AVAILABLE DATA:
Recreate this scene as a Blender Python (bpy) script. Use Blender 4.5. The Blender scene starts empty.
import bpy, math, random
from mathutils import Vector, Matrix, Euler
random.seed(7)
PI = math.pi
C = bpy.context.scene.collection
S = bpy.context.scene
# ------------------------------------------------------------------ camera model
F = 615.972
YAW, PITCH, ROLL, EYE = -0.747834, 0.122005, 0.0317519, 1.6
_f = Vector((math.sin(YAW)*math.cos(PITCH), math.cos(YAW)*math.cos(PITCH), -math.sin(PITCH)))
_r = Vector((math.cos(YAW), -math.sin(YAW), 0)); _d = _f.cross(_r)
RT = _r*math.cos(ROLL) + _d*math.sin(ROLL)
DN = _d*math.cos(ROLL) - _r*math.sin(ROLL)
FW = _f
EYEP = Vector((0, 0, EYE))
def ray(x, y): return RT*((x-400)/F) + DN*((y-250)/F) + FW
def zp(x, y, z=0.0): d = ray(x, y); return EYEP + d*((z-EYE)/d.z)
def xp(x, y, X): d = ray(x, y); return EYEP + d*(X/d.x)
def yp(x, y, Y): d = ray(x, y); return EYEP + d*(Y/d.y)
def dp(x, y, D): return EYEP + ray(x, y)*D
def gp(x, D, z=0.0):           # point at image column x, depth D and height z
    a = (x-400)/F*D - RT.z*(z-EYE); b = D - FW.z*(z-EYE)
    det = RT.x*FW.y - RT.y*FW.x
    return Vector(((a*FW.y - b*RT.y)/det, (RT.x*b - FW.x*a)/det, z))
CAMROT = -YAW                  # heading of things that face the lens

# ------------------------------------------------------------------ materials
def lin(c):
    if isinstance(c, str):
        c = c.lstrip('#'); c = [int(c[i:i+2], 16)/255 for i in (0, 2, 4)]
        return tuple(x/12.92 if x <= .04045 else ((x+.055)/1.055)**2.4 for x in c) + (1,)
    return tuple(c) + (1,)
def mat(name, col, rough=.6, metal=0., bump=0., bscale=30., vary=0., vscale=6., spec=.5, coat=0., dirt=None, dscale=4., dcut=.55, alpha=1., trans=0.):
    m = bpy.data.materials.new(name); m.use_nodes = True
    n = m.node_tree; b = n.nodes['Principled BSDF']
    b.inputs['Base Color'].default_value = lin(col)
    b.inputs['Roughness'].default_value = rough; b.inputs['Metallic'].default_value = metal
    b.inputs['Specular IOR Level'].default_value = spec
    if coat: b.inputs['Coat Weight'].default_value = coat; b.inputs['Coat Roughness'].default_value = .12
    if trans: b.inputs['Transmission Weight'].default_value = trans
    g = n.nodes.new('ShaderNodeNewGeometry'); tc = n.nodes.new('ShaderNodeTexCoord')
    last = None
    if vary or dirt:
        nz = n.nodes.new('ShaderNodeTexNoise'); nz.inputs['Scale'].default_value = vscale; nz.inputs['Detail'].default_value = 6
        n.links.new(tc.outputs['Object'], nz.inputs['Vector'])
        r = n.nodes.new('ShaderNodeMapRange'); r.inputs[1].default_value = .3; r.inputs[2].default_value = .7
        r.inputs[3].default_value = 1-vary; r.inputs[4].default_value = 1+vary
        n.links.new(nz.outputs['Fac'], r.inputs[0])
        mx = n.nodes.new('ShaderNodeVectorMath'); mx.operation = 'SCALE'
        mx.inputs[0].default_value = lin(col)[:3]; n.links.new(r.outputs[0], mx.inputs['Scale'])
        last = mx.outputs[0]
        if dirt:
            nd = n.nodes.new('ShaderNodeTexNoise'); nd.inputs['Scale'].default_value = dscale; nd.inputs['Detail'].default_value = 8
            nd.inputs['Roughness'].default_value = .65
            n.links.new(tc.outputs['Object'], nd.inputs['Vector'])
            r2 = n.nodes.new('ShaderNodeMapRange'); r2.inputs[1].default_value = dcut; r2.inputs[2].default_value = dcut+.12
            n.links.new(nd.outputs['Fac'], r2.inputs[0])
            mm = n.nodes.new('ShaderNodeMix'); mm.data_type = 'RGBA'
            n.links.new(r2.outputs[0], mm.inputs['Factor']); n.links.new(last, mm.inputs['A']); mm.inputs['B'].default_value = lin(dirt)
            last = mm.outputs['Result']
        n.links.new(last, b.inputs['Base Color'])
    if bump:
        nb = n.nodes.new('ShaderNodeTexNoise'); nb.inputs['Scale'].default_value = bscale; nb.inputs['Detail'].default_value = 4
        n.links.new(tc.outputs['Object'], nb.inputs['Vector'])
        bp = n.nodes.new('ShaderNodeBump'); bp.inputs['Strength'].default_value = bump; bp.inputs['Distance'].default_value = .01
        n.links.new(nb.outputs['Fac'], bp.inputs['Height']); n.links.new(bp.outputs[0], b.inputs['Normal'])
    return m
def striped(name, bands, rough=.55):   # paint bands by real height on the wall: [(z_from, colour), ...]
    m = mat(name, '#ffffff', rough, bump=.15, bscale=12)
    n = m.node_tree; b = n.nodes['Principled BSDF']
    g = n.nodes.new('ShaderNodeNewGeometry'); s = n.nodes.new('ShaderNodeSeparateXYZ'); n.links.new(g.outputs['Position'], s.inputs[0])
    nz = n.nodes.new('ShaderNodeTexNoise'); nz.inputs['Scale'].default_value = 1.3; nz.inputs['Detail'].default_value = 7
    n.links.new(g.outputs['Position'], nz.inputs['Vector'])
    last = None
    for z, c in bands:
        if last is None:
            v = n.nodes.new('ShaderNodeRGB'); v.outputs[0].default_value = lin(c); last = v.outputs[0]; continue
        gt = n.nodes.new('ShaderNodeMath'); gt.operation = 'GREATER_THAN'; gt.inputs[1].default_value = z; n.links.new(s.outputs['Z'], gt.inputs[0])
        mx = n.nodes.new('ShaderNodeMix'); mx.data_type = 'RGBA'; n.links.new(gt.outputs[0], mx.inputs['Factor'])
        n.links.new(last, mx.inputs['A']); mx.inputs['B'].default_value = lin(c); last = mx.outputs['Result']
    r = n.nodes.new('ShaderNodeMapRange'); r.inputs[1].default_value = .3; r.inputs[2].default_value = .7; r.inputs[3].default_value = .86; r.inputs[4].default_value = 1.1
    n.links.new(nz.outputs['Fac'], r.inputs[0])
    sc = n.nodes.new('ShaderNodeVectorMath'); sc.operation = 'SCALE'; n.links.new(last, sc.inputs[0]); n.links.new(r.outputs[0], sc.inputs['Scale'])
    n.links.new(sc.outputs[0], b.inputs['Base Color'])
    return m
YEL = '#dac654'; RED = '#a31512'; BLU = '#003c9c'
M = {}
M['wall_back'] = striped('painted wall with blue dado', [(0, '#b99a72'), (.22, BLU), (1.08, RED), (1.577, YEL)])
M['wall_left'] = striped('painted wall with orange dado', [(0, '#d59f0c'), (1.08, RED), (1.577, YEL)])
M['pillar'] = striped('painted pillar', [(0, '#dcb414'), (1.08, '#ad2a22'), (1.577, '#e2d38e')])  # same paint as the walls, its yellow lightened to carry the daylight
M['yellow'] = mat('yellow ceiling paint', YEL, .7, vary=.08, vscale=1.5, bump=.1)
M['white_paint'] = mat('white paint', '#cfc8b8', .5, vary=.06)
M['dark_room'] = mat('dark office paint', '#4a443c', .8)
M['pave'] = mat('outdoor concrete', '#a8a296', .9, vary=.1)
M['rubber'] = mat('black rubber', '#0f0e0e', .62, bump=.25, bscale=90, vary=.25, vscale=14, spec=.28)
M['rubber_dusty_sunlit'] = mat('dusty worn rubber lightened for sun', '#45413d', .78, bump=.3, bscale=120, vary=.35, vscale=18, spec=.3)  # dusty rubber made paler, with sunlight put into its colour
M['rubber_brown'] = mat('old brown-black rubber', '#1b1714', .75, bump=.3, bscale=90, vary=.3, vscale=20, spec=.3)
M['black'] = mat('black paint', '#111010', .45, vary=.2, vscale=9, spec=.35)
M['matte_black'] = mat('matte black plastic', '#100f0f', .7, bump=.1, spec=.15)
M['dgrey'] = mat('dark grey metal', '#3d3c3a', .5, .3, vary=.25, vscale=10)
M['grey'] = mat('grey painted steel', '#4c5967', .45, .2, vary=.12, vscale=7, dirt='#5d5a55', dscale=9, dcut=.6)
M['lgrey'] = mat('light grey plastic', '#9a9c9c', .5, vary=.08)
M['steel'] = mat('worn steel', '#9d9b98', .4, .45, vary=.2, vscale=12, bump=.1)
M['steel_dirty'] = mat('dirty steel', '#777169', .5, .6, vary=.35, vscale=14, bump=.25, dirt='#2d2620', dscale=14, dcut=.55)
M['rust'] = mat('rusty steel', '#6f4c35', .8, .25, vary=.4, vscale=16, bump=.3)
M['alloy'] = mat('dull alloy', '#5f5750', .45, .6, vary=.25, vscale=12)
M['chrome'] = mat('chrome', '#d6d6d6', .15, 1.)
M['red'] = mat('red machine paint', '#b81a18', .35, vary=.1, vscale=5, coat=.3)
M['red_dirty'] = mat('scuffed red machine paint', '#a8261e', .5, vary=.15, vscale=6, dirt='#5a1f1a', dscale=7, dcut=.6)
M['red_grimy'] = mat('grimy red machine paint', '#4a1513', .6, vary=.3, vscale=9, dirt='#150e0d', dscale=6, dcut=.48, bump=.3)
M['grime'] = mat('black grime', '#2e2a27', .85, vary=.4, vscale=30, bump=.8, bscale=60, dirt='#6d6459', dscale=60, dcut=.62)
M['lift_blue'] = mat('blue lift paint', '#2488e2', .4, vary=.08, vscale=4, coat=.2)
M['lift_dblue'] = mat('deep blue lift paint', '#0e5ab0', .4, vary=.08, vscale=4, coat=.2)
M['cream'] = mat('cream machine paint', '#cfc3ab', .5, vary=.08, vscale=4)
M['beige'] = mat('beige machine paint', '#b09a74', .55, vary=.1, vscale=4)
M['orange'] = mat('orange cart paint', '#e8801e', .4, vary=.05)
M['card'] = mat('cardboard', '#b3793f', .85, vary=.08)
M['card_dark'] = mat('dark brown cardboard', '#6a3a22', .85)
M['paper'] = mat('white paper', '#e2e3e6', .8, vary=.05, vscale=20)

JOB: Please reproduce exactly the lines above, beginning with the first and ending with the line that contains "CAMROT = -YAW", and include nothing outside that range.

ANSWER TO THIS EXERCISE:
Recreate this scene as a Blender Python (bpy) script. Use Blender 4.5. The Blender scene starts empty.
import bpy, math, random
from mathutils import Vector, Matrix, Euler
random.seed(7)
PI = math.pi
C = bpy.context.scene.collection
S = bpy.context.scene
# ------------------------------------------------------------------ camera model
F = 615.972
YAW, PITCH, ROLL, EYE = -0.747834, 0.122005, 0.0317519, 1.6
_f = Vector((math.sin(YAW)*math.cos(PITCH), math.cos(YAW)*math.cos(PITCH), -math.sin(PITCH)))
_r = Vector((math.cos(YAW), -math.sin(YAW), 0)); _d = _f.cross(_r)
RT = _r*math.cos(ROLL) + _d*math.sin(ROLL)
DN = _d*math.cos(ROLL) - _r*math.sin(ROLL)
FW = _f
EYEP = Vector((0, 0, EYE))
def ray(x, y): return RT*((x-400)/F) + DN*((y-250)/F) + FW
def zp(x, y, z=0.0): d = ray(x, y); return EYEP + d*((z-EYE)/d.z)
def xp(x, y, X): d = ray(x, y); return EYEP + d*(X/d.x)
def yp(x, y, Y): d = ray(x, y); return EYEP + d*(Y/d.y)
def dp(x, y, D): return EYEP + ray(x, y)*D
def gp(x, D, z=0.0):           # point at image column x, depth D and height z
    a = (x-400)/F*D - RT.z*(z-EYE); b = D - FW.z*(z-EYE)
    det = RT.x*FW.y - RT.y*FW.x
    return Vector(((a*FW.y - b*RT.y)/det, (RT.x*b - FW.x*a)/det, z))
CAMROT = -YAW                  # heading of things that face the lens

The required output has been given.